→ **Direction**
Up to and including the line with "SC.camera = cam", write out the listing from its first line, minus the pictures.

→ **Information supplied**
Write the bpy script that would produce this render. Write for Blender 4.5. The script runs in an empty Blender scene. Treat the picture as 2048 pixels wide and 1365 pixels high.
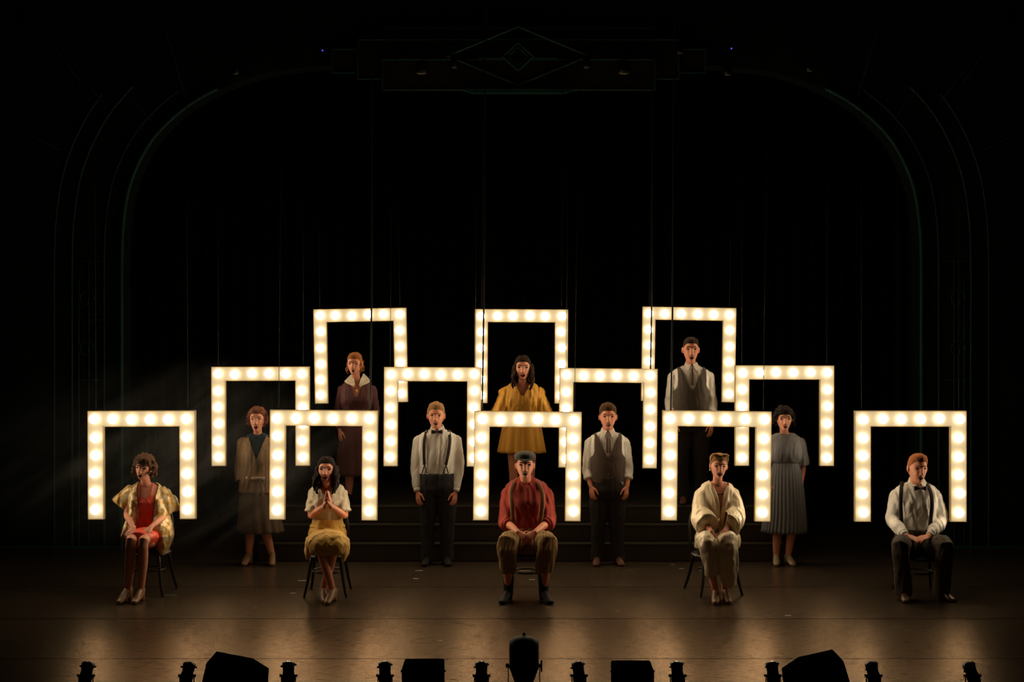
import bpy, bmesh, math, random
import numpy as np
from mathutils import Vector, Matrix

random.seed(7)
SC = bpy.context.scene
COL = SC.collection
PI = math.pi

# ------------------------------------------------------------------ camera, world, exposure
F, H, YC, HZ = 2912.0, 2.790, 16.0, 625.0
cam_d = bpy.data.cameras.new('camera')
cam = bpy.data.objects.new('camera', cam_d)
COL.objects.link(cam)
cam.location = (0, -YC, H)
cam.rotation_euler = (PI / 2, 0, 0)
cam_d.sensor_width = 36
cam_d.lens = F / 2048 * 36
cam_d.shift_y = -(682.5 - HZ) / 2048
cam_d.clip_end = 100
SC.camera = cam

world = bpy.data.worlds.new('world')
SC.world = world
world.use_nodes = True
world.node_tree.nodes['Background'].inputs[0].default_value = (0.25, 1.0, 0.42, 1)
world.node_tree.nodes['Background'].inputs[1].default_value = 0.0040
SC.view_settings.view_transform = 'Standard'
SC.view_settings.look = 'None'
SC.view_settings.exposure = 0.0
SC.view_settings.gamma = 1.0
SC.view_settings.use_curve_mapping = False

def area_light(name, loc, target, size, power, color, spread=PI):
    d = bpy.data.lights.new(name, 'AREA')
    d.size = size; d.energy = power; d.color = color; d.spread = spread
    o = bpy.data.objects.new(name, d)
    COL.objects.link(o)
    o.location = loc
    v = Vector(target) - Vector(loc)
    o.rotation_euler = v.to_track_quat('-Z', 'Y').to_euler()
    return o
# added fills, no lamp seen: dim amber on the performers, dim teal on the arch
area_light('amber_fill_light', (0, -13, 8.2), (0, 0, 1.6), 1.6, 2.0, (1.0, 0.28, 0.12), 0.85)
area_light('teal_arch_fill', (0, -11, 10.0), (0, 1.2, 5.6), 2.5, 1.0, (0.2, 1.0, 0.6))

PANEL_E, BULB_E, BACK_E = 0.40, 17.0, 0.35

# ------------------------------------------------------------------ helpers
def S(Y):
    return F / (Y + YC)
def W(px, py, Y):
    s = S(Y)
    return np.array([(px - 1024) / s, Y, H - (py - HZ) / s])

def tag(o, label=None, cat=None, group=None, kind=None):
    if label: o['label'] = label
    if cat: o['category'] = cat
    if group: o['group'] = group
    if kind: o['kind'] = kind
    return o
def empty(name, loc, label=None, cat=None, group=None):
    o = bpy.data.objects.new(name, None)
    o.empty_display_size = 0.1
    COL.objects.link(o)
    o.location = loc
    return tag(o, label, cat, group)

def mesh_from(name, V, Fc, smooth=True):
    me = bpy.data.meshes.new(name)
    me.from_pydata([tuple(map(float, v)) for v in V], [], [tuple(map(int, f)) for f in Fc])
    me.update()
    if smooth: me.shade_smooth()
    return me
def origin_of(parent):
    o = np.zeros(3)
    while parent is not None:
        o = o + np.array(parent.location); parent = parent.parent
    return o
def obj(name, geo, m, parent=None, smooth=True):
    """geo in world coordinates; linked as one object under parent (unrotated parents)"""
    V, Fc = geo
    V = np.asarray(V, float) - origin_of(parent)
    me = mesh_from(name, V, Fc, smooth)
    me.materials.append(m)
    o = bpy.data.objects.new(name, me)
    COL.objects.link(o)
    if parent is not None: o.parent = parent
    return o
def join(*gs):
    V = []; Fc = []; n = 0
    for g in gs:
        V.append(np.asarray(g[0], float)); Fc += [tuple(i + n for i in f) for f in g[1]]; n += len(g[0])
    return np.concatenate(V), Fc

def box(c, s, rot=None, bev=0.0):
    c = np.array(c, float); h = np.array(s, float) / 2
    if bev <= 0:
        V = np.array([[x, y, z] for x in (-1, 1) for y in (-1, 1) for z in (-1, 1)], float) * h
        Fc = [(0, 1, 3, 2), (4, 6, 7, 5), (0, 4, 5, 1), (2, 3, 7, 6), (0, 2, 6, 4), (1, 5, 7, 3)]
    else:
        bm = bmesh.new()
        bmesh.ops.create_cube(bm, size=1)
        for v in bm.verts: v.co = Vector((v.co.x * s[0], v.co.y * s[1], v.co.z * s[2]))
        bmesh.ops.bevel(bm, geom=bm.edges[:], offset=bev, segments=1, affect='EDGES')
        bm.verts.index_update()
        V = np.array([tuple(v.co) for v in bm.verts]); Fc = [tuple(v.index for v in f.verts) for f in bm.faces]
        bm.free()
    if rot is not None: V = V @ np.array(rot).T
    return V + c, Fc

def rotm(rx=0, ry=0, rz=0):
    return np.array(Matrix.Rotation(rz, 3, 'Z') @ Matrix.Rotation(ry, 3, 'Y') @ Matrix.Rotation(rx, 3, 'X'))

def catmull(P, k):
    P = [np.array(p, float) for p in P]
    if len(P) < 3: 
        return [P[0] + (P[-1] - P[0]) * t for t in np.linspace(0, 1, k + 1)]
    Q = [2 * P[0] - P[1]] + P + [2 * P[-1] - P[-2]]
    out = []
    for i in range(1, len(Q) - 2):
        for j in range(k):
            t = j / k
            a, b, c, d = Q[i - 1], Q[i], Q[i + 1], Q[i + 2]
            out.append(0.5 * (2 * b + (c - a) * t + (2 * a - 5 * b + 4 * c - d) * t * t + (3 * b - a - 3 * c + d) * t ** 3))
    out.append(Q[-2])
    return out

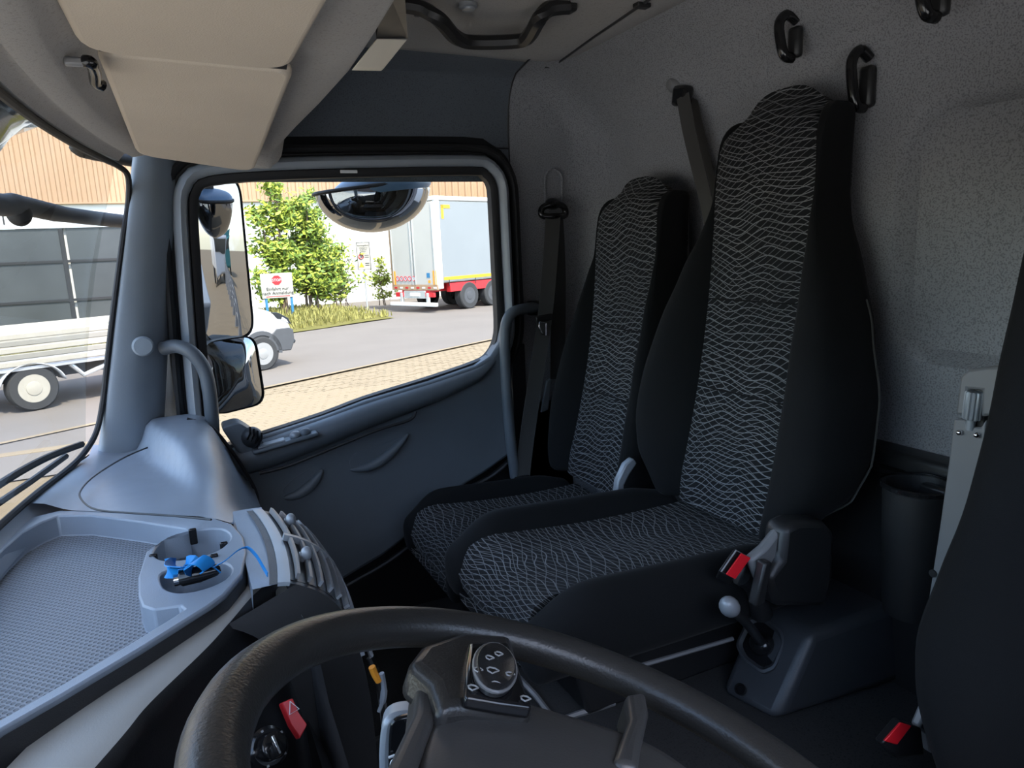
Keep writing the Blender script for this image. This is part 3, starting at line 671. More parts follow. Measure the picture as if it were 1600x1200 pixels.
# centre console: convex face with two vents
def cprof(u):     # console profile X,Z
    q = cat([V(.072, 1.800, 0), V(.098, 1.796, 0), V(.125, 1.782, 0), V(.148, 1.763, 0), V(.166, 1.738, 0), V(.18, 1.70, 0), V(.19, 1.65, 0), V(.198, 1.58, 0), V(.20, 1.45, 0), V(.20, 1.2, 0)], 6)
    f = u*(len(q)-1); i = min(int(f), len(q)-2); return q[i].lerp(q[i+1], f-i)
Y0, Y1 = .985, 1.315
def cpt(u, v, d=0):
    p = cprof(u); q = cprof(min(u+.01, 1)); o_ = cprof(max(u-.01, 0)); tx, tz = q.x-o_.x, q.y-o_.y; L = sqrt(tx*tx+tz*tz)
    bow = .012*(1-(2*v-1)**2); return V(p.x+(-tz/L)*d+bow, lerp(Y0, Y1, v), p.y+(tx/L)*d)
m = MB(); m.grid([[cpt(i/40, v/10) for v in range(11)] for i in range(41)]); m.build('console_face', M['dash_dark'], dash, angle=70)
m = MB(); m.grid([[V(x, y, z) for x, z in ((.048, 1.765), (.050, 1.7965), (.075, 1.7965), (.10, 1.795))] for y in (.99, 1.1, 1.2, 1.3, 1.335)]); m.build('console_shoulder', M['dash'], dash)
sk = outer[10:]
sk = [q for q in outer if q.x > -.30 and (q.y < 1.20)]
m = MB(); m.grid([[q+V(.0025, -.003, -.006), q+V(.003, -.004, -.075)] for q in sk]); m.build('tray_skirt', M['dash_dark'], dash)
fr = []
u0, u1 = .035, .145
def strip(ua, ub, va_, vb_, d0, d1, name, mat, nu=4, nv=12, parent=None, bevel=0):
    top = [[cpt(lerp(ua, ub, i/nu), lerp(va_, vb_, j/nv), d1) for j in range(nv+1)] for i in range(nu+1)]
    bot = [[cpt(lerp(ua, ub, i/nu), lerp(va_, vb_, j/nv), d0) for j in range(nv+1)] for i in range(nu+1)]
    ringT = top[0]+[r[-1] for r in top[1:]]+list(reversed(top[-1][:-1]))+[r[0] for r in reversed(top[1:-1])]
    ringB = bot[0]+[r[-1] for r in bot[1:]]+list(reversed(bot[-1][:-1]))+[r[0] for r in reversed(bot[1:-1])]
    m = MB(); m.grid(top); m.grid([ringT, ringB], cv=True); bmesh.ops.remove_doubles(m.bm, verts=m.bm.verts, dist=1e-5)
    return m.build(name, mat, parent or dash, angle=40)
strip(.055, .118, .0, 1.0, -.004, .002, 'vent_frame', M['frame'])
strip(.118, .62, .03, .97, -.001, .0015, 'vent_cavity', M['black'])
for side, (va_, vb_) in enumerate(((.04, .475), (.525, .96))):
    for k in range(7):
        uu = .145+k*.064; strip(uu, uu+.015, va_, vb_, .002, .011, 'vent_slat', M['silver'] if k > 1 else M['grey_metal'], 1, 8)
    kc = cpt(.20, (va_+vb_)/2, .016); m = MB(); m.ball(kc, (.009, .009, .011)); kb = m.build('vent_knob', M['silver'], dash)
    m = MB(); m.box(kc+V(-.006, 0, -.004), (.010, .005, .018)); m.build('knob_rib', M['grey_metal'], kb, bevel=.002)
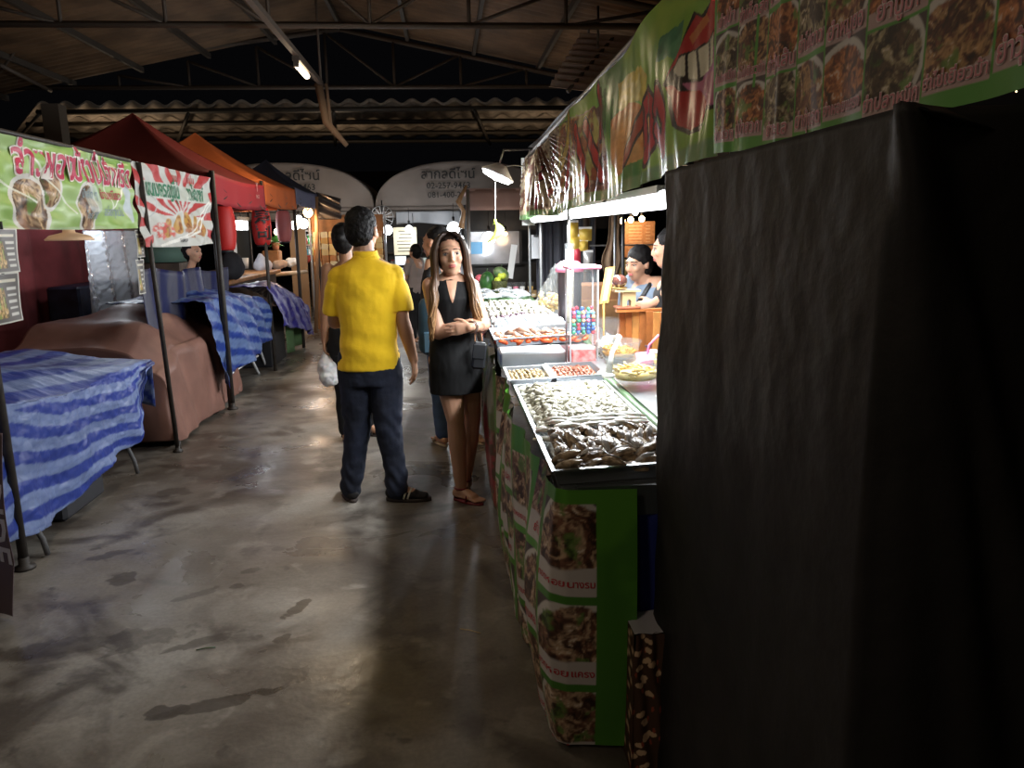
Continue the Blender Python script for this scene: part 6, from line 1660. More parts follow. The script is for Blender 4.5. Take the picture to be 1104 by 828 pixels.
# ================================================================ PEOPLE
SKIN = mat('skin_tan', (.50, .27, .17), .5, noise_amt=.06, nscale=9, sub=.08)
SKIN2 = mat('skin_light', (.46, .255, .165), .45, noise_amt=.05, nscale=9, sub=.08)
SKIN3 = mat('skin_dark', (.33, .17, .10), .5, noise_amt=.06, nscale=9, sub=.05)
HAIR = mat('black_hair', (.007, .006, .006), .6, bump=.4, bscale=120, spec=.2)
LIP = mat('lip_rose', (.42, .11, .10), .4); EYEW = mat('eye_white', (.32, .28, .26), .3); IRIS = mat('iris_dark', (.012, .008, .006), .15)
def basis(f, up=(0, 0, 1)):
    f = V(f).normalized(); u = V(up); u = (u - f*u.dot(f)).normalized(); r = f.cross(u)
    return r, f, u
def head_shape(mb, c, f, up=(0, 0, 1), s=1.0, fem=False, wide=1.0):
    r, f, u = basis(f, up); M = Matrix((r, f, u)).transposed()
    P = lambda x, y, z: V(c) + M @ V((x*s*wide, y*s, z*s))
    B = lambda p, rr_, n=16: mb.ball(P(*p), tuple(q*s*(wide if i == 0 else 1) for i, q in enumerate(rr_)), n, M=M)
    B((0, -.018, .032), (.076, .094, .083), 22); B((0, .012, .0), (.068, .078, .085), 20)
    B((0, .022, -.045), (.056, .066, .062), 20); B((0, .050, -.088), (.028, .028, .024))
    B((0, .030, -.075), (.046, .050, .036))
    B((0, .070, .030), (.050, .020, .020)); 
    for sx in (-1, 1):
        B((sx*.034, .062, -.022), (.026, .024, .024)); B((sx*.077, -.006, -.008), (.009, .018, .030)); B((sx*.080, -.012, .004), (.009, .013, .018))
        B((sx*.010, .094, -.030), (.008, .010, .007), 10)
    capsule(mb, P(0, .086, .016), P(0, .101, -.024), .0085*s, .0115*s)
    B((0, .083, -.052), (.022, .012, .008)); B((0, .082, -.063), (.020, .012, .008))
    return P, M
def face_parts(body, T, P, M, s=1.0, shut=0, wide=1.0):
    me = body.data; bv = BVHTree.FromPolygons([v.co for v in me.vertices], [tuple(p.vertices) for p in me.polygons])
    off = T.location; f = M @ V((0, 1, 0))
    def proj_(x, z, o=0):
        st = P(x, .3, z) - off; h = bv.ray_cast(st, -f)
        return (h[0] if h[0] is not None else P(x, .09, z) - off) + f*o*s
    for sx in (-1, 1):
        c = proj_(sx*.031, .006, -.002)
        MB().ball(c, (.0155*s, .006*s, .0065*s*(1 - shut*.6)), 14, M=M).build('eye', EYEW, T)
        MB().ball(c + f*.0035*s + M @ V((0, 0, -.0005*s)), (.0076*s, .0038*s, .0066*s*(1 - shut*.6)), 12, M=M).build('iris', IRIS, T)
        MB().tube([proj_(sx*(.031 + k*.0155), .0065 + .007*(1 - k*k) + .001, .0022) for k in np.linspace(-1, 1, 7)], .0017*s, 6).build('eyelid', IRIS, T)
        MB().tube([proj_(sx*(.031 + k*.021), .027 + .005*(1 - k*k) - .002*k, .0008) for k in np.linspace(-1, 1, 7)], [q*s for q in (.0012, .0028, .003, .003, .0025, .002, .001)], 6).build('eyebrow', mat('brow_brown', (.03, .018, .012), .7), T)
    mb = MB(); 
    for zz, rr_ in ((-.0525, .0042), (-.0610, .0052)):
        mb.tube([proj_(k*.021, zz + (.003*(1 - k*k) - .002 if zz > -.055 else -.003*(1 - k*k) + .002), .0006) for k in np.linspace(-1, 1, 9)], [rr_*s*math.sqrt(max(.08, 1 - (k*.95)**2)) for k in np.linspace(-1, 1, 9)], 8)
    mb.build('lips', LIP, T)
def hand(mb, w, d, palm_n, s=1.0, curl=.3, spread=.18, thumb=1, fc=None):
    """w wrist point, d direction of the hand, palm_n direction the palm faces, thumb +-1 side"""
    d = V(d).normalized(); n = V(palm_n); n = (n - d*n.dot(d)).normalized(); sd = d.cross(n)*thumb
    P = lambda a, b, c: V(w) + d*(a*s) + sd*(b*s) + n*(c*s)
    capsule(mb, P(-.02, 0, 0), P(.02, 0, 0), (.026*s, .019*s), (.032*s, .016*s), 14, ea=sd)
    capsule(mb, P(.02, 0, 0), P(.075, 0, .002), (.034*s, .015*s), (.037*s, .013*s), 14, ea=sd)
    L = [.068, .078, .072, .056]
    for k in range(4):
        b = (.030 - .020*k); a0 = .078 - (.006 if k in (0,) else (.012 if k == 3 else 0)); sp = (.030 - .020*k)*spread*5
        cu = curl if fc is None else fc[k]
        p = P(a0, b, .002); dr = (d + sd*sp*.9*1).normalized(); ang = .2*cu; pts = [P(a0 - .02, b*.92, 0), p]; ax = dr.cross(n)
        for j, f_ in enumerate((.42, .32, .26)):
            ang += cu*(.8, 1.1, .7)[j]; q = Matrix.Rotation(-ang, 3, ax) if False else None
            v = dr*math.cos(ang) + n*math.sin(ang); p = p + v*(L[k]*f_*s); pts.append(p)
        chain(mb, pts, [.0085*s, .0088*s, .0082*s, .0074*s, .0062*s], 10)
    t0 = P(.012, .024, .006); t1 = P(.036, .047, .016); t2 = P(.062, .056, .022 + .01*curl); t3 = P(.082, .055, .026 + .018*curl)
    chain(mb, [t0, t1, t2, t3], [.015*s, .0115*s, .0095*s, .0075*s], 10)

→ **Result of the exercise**
Write the bpy script that would produce this render. Write for Blender 4.5. The script runs in an empty Blender scene. Treat the picture as 2048 pixels wide and 1365 pixels high.
import bpy, bmesh, math, random
import numpy as np
from mathutils import Vector, Matrix

random.seed(7)
SC = bpy.context.scene
COL = SC.collection
PI = math.pi

# ------------------------------------------------------------------ camera, world, exposure
F, H, YC, HZ = 2912.0, 2.790, 16.0, 625.0
cam_d = bpy.data.cameras.new('camera')
cam = bpy.data.objects.new('camera', cam_d)
COL.objects.link(cam)
cam.location = (0, -YC, H)
cam.rotation_euler = (PI / 2, 0, 0)
cam_d.sensor_width = 36
cam_d.lens = F / 2048 * 36
cam_d.shift_y = -(682.5 - HZ) / 2048
cam_d.clip_end = 100
SC.camera = cam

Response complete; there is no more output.